EXERCISE
Look through the data and write out every line with the word "this" in it.

EXERCISE INPUTS
•••••
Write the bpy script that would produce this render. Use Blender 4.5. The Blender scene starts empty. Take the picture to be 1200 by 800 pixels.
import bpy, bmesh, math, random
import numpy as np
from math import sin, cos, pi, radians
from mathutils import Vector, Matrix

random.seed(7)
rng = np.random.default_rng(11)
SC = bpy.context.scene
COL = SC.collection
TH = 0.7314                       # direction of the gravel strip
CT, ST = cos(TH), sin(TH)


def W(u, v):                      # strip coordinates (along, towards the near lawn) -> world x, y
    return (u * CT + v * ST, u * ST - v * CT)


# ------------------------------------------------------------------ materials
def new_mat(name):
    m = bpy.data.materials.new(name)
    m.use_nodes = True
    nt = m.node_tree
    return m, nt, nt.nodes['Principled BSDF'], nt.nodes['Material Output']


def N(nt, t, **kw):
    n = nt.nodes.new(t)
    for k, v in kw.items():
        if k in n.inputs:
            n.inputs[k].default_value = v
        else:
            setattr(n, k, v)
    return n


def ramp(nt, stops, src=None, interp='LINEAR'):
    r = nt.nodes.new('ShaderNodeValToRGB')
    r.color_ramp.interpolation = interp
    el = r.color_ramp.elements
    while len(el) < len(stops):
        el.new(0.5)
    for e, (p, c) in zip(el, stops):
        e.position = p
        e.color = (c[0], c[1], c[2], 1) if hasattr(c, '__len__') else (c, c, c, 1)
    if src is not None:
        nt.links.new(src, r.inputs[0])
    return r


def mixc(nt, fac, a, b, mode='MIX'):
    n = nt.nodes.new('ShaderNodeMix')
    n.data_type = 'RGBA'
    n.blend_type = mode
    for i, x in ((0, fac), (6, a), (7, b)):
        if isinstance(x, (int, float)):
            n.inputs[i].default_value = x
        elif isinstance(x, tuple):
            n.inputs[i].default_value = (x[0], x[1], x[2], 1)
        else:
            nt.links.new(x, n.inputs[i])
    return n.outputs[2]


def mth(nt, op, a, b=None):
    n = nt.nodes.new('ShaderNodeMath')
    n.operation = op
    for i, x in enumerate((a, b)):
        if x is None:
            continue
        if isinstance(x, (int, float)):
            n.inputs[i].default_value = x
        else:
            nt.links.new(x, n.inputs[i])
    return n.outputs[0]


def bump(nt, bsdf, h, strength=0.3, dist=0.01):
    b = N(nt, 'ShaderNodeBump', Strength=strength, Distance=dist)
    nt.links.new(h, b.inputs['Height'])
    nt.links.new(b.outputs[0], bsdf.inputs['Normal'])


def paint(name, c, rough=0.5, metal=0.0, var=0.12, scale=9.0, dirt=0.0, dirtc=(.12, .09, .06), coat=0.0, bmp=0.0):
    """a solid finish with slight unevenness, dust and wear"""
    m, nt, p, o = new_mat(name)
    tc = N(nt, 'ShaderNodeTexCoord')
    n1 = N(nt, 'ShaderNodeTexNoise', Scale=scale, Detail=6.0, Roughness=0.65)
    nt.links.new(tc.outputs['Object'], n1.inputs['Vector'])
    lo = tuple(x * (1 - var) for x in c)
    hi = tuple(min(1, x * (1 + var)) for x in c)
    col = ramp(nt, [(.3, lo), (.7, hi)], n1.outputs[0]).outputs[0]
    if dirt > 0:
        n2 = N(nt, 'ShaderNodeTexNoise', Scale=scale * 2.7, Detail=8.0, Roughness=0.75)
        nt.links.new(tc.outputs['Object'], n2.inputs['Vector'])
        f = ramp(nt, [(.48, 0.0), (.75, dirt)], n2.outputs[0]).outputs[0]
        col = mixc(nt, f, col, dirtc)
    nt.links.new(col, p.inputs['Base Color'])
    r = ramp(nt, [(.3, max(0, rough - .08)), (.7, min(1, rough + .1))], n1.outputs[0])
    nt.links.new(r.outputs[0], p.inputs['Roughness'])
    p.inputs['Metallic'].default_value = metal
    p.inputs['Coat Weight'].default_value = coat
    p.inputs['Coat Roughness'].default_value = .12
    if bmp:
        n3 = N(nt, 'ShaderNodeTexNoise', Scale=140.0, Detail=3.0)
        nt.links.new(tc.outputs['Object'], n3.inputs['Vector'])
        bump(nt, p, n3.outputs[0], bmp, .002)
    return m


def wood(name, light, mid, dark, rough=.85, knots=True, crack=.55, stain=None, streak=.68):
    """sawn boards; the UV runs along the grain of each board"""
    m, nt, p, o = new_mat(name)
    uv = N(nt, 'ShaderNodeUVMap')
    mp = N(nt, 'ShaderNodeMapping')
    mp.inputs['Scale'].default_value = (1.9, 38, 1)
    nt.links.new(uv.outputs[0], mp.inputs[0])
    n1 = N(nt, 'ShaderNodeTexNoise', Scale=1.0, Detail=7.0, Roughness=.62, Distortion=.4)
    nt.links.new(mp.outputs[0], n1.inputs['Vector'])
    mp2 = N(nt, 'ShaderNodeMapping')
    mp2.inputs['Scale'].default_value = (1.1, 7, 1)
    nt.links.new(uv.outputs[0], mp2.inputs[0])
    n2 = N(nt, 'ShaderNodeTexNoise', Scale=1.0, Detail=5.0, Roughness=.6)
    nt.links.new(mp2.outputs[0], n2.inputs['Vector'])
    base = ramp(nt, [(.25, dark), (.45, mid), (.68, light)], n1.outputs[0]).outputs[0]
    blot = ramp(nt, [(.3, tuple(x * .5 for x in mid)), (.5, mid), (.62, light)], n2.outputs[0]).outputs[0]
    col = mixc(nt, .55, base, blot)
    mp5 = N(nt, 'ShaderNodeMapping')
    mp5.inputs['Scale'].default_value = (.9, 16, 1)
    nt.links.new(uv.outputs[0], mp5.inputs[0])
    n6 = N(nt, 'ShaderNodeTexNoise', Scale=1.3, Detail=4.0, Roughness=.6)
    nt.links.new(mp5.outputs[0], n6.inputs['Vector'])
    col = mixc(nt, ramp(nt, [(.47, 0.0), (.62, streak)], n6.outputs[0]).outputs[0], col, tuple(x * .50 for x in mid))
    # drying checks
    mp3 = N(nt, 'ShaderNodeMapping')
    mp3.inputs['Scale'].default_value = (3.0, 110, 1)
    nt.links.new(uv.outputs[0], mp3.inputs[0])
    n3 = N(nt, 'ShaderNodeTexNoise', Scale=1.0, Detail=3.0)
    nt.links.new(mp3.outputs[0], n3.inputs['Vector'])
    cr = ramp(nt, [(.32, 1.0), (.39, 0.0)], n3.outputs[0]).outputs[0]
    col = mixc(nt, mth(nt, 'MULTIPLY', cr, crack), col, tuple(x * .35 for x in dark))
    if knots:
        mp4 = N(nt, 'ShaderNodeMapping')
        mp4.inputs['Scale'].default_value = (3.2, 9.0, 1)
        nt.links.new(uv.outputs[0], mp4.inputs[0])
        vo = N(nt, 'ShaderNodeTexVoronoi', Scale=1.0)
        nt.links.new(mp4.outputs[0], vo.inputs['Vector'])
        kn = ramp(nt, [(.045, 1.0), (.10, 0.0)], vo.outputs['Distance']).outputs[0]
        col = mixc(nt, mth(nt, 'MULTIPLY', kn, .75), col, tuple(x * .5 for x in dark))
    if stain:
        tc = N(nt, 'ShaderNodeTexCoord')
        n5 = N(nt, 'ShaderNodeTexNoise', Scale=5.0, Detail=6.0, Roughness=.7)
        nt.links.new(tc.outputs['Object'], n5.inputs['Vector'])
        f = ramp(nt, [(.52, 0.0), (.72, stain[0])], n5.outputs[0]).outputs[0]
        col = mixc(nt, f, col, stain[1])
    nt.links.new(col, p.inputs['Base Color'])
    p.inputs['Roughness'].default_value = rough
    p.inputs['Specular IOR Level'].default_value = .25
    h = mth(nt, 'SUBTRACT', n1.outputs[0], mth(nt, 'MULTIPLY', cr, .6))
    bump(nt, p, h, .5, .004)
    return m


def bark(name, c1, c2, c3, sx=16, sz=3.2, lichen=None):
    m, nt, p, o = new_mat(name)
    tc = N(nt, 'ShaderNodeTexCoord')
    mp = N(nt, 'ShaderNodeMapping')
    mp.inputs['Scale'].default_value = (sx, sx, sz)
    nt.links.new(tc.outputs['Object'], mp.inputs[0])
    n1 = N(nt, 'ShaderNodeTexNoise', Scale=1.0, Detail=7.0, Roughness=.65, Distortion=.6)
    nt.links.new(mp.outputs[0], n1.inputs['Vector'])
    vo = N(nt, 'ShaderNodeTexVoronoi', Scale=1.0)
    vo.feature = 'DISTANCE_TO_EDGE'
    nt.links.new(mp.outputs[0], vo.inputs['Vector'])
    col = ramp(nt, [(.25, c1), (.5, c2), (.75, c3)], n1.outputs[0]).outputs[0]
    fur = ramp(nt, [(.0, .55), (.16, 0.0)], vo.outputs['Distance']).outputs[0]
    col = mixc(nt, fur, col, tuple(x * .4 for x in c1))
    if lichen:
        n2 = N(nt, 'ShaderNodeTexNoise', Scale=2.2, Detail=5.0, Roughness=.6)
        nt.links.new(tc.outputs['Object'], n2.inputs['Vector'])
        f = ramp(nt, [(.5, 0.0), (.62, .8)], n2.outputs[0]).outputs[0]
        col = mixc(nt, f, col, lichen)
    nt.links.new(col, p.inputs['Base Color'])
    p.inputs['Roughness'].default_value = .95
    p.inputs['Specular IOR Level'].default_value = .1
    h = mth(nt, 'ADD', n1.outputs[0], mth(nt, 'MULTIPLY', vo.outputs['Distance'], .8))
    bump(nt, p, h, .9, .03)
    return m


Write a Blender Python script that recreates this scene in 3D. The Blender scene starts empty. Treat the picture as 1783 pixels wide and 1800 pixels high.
•••••
SOLVED PROBLEM
Write the bpy script that would produce this render. Use Blender 4.5. The Blender scene starts empty. Take the picture to be 1200 by 800 pixels.
Write a Blender Python script that recreates this scene in 3D. The Blender scene starts empty. Treat the picture as 1783 pixels wide and 1800 pixels high.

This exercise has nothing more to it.